KOCHI: Federal Bank is making a strategic shift towards increasing its fixed-rate loans portfolio, a move that aligns with both its asset-liability management (ALM) objectives and the broader interest rate environment.
businessbenchmark.news has, a few days ago, discussed a scenario where home loans signed up at floating rates as low as 8.5 per cent (repo rate of 6.5% + 2% margin) would most probably end up with the respective banks hardly earning anything on such loans in the event of a repo rate cut at the February 5-7 MPC meeting.
It is widely expected that the Monetary Policy Committee (MPC), meeting from February 5 to 7, will vote for a rate cut in the range of 25 to 50 basis points, requiring banks that have signed up floating rate loans to adjust their lending rates downwards accordingly.
While interacting with analysts, Federal Bank management, including the bank’s MD & CEO, KVS Manian, emphasised that transitioning from floating to fixed rates is a structured and ongoing process aimed at improving stability and predictability.
Transitioning key loan segments
A major area of focus for this shift has been the bank’s auto loan segment, where the transition from floating to fixed-rate loans has been completed in a remarkably short time. “What is remarkable is that probably this month, we will do 100 per cent of our business in fixed rate, moving from 100 per cent floating just three months back,” noted Manian.
Beyond auto loans, the bank has also initiated a shift in its small business segment. “In our Business Banking (BUB) segment, we have moved almost 20 per cent of the portfolio to fixed rate,” Manian added. While the entire commercial vehicle (CV) loan book was already on fixed rates, the bank is now exploring opportunities to extend this transition to other lending segments too.
Strategic rationale
The shift towards fixed-rate assets (loans) comes at a time when interest rates may be poised to decline. In such a scenario, fixed-rate lending allows the bank to lock in higher yields, shielding itself from potential margin compression. “In a declining interest rate scenario, that might actually be a better strategy,” the bank’s management pointed out.
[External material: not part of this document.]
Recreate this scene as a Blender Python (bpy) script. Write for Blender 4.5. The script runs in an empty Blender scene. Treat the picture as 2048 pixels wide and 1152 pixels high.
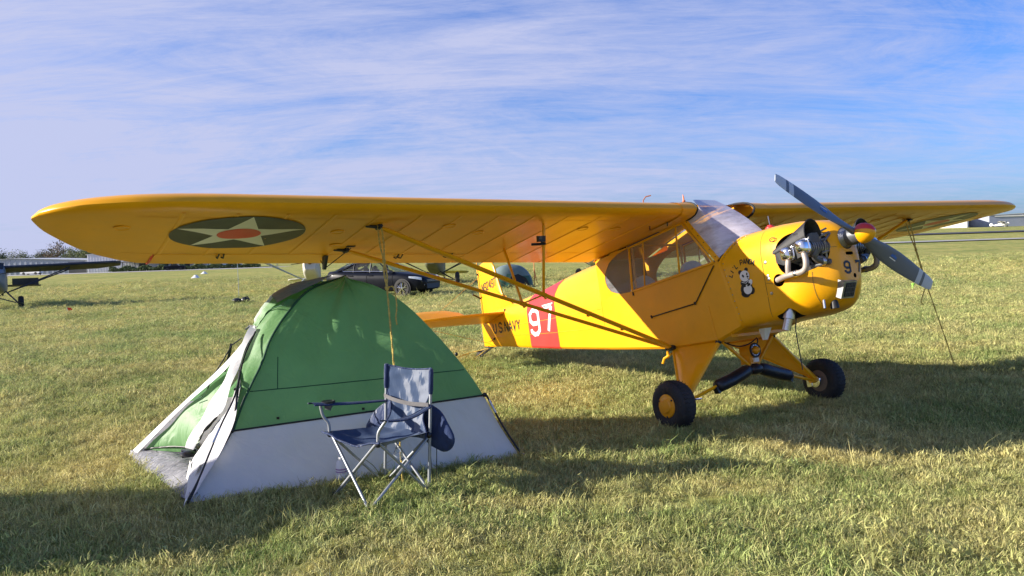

Moreover, the move is underpinned by sound asset-liability management (ALM) principles. Banks’ liability book predominantly consists of fixed-rate borrowings, and increasing fixed-rate assets ensures a better balance-sheet match.
“Don’t forget that banks essentially borrow at a fixed rate on the liability side. There is no floating rate borrowing. So fundamentally, fixed-rate assets are a better ALM match for banks,” explained the management.
More fixed-rate lending on horizon
Currently, about 30 per cent of Federal Bank’s overall loan book comprises fixed-rate loans, which is in line with larger banks. However, the bank believes there is room for further expansion.
“We believe there is scope to increase the fixed-rate book in some of these products that we talked about earlier,” the management indicated, hinting at further recalibration in its lending strategy.